Given request:
Would you print the material exactly, starting at its first line and ending at the line holding "COL = sc.collection"?

Provided records:
-- Begin --
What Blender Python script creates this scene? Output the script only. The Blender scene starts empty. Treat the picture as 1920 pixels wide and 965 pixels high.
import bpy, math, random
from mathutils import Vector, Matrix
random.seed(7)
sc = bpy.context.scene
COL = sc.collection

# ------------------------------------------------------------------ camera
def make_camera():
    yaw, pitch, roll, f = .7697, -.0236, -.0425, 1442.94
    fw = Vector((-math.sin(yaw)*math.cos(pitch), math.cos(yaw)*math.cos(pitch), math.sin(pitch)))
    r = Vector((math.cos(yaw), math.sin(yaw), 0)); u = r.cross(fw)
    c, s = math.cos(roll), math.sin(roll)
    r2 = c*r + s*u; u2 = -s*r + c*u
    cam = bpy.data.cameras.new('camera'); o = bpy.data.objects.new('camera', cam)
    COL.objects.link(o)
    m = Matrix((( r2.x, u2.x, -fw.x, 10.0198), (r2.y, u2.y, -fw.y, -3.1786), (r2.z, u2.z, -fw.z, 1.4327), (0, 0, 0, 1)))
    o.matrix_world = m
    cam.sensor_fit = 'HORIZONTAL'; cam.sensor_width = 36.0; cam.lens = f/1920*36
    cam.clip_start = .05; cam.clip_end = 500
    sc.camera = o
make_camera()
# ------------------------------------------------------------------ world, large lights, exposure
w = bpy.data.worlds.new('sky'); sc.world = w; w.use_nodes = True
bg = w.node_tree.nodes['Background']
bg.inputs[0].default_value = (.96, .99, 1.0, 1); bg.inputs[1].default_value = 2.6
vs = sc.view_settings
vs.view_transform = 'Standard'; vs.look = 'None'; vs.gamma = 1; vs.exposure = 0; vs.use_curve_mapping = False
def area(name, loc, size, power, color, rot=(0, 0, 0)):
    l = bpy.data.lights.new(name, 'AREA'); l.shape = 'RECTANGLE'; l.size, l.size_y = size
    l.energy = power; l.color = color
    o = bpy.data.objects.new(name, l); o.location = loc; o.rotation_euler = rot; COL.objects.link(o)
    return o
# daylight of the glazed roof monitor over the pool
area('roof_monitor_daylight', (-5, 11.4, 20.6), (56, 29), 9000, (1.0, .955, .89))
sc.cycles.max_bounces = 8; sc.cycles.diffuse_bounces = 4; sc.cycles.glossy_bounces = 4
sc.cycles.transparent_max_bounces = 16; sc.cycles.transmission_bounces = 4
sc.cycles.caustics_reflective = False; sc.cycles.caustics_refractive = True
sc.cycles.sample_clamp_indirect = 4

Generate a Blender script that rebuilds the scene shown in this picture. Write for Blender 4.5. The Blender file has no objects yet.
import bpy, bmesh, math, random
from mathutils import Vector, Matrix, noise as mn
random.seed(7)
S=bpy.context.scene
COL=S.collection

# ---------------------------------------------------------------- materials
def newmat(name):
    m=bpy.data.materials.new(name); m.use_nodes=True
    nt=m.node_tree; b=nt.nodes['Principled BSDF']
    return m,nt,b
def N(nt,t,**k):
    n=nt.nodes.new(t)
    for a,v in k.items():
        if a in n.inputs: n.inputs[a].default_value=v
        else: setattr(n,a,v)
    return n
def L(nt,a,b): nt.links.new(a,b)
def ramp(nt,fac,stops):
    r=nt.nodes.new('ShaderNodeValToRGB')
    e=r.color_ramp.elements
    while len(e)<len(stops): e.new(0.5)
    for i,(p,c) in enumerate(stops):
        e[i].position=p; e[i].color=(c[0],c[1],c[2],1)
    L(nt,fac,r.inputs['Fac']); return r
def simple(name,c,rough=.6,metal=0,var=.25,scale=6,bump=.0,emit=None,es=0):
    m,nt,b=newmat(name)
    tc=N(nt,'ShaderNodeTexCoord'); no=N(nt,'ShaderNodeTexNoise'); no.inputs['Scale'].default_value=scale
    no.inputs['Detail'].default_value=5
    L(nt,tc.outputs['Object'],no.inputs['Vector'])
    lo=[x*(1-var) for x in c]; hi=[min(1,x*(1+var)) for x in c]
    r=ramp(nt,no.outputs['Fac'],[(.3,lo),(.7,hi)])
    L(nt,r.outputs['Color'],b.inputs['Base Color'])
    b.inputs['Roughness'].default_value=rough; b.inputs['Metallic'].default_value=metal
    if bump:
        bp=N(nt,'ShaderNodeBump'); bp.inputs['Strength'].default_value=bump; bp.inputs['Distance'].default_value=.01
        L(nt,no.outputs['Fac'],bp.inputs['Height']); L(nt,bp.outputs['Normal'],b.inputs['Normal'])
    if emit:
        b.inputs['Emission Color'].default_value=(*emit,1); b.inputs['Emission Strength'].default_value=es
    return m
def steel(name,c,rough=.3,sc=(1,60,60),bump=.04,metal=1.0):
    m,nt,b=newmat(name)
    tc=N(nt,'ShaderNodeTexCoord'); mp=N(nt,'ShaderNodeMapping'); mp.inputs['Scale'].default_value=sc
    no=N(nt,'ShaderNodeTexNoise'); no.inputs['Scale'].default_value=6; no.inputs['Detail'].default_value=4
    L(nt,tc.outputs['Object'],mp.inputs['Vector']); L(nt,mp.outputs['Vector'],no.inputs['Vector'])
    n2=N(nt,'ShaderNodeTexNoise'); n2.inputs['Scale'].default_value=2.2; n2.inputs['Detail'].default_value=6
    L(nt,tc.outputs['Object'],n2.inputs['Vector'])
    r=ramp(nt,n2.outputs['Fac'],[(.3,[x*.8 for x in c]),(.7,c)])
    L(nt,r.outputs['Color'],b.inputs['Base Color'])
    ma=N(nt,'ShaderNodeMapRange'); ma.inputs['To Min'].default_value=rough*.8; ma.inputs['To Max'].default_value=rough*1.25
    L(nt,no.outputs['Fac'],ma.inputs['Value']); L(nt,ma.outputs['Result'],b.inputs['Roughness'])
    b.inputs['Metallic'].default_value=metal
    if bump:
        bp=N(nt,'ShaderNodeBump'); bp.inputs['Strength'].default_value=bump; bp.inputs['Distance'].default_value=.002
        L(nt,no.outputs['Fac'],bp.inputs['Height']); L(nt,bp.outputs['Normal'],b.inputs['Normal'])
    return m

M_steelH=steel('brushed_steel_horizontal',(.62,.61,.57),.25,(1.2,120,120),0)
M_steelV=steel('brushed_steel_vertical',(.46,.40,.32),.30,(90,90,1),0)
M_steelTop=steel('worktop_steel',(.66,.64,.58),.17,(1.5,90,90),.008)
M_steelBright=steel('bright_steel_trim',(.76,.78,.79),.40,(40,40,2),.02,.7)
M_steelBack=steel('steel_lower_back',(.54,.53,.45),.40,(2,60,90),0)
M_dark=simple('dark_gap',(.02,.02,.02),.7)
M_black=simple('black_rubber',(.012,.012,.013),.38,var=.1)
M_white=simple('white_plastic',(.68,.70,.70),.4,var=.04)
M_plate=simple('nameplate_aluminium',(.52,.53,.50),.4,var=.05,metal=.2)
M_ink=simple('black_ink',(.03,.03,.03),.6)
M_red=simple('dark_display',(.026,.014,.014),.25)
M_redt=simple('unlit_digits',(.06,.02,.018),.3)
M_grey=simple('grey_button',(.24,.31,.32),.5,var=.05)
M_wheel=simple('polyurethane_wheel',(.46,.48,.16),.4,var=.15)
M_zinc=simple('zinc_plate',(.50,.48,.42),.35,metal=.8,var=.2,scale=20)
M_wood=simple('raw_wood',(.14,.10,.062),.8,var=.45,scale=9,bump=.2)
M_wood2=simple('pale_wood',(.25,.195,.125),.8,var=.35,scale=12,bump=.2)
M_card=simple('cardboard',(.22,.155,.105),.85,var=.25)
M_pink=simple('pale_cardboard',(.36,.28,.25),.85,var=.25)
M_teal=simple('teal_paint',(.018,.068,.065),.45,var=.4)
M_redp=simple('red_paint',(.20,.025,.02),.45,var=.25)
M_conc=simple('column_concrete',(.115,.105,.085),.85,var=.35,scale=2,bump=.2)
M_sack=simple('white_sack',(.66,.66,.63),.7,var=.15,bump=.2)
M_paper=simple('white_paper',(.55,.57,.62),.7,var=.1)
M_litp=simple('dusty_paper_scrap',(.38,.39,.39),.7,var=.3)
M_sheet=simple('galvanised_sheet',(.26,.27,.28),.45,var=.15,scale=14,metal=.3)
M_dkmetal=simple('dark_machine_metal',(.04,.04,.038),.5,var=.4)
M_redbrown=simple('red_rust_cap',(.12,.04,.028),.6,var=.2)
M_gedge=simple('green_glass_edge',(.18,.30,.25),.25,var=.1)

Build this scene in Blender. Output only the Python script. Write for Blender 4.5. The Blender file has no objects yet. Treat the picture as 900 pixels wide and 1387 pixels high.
-- End --
Written reply:
What Blender Python script creates this scene? Output the script only. The Blender scene starts empty. Treat the picture as 1920 pixels wide and 965 pixels high.
import bpy, math, random
from mathutils import Vector, Matrix
random.seed(7)
sc = bpy.context.scene
COL = sc.collection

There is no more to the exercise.